そんなIWCが、クオーツショックからの機械式時計復興期に当たる1985年に発表した記念碑的モデルが「ダ・ヴィンチ・パーペチュアルカレンダー」だ。汎用ムーブメントのヴァルジュ7750をベースに、4桁の西暦表示を備えた永久カレンダー機能や高精度ムーンフェイズなどのモジュールを重ねた。この設計者こそ伝説的な時計師、クルト・クラウスである。
「75年に当時の経営陣に掛け合い、デイトやムーンフェイズ付きの機械式腕時計を作ったところ100本が完売。クオーツショックのさなかでも、こうした需要があると確信し、80年からパーペチュアルカレンダーの開発に着手しました」
2017年にジュネーブで対面した彼は、この特別なモデルの誕生について、こう語りはじめた。

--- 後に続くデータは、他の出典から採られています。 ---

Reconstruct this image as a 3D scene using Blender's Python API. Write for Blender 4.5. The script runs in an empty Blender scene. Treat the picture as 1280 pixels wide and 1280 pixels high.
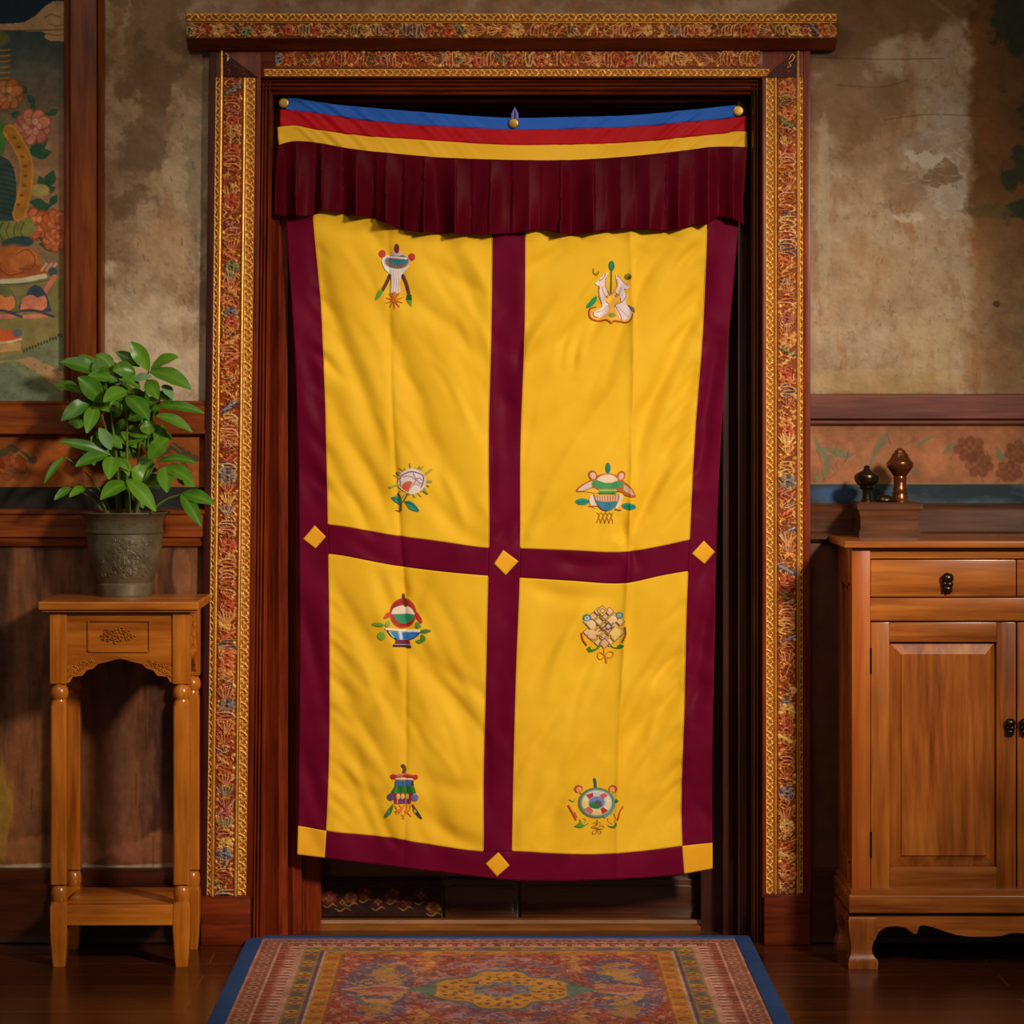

「コンピューターなど影も形もなく、1000分の1㎜単位までさまざまな計算式を用いて算出し、設計も手作業で起こさなければならなかった。それもたったひとりで」
85年に発売にこぎ着けると、機械式時計復興を象徴するモデルとして大いに歓迎を受ける。しかし、彼は100%満足してはいなかった。ベースキャリバーも自社製に──その思いが残った。
30年以上を経た2017年、その願いがかなうときが来た。
「既に私は現役を退いていましたが、『ダ・ヴィンチ・パーペチュアルカレンダー』のリニューアルに当たり、自社製ベースキャリバーが採用されました。実はその10年前に、こうした場合を想定しパーペチュアルカレンダーモジュールの基本設計を作っておいたんです。それを現役の若い技術者がうまく化粧してくれました(笑)」
IWCの技術と伝統が、脈々と受け継がれていく。その魂が、このタイムピースに宿っている。